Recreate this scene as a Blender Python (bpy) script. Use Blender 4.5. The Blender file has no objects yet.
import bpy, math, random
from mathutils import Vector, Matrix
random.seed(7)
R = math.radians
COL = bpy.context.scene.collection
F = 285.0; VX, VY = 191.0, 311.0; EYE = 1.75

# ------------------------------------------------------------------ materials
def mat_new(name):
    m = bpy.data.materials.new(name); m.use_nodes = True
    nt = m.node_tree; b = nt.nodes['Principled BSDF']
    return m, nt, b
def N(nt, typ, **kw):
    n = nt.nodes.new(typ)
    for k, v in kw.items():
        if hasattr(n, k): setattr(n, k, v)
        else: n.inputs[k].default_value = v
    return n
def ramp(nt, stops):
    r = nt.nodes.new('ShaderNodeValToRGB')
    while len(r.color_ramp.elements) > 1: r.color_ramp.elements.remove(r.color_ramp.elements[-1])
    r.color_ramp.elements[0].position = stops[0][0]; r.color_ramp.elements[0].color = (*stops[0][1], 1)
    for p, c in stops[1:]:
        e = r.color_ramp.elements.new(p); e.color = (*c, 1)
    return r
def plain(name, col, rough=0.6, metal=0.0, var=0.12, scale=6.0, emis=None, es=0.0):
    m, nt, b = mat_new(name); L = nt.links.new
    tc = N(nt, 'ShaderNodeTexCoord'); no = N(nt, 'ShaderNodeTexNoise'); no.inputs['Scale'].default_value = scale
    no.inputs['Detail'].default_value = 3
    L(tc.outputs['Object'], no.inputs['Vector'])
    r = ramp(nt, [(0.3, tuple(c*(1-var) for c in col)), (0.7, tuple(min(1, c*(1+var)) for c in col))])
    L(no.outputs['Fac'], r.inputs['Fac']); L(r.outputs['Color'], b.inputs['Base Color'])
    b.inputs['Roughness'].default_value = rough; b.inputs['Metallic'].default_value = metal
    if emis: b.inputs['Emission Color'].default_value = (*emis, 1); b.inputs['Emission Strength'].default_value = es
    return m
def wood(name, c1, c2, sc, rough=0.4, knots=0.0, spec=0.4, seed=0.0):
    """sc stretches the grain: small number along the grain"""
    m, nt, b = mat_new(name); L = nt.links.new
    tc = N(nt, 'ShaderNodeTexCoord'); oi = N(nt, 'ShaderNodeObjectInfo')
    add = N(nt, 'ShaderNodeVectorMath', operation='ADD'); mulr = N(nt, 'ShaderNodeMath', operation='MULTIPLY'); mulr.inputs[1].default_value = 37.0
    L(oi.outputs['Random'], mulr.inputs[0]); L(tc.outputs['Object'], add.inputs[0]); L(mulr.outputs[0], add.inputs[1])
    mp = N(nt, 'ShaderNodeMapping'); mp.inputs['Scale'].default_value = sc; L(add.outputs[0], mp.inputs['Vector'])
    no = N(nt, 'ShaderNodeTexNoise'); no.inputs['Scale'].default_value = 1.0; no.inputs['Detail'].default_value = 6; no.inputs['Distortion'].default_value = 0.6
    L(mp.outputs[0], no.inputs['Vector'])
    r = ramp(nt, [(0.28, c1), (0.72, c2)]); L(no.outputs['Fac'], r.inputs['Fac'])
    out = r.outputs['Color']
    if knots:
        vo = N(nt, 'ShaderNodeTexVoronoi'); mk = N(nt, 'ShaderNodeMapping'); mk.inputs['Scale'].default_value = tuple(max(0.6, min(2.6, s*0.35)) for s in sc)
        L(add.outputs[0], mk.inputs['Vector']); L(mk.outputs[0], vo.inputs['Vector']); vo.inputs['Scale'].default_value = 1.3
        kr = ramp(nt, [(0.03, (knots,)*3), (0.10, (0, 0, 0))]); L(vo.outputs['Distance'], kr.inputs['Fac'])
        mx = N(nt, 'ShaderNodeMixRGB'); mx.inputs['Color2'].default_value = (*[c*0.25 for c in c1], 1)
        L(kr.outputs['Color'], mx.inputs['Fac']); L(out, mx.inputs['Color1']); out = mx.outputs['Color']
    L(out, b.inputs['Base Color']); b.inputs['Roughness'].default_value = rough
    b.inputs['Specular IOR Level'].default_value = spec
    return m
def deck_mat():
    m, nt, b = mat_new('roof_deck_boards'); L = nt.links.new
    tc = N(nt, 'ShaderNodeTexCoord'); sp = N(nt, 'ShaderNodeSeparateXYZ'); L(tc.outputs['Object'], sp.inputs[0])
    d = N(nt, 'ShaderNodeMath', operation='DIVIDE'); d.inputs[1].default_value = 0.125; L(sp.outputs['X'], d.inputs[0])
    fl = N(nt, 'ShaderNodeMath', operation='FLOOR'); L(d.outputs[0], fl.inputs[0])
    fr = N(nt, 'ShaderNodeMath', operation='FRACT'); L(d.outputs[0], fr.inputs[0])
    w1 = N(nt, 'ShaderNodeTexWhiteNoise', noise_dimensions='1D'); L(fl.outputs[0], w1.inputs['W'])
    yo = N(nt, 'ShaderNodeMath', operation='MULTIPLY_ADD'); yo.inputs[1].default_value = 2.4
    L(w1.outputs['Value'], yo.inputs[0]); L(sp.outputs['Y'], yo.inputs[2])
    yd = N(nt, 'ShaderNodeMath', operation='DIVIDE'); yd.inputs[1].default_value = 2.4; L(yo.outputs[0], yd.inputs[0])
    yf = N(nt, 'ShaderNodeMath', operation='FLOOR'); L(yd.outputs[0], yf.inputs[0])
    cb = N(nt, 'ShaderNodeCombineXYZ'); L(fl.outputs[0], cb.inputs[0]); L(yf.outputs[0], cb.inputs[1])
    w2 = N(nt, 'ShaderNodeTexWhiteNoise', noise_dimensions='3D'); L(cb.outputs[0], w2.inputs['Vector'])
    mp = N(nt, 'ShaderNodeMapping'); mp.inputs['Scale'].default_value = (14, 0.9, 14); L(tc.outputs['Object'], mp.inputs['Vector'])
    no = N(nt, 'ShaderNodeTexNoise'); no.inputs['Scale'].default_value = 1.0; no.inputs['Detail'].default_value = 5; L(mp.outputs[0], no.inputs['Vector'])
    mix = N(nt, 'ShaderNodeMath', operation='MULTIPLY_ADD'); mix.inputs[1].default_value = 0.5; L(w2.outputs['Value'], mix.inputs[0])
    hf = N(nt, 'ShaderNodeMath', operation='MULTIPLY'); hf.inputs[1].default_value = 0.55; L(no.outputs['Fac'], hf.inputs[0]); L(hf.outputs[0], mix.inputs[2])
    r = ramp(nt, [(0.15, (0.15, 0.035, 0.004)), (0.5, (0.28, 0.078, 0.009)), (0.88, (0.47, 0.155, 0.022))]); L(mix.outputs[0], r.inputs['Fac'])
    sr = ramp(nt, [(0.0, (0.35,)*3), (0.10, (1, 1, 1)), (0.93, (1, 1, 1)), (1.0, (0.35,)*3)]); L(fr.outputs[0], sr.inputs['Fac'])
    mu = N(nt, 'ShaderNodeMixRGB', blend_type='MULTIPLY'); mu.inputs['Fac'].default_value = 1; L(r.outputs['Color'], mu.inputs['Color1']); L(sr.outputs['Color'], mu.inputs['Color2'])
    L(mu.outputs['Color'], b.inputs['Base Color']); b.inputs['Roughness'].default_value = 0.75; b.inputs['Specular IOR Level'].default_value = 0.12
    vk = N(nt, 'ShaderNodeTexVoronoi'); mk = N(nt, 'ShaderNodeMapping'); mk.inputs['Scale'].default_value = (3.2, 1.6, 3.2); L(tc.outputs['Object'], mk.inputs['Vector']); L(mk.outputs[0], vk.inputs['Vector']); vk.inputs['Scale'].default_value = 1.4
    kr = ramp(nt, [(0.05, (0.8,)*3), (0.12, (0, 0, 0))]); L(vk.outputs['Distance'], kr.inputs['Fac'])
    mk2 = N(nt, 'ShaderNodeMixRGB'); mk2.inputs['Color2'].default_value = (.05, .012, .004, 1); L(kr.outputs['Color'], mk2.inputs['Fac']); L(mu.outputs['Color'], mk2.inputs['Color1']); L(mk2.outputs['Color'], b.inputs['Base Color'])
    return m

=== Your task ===
Begin with the first line of the listing and copy exactly through the line that contains "F = 285.0; VX, VY = 191.0, 311.0; EYE = 1.75", please, keeping both ends and leaving out everything after.

=== Reply ===
Recreate this scene as a Blender Python (bpy) script. Use Blender 4.5. The Blender file has no objects yet.
import bpy, math, random
from mathutils import Vector, Matrix
random.seed(7)
R = math.radians
COL = bpy.context.scene.collection
F = 285.0; VX, VY = 191.0, 311.0; EYE = 1.75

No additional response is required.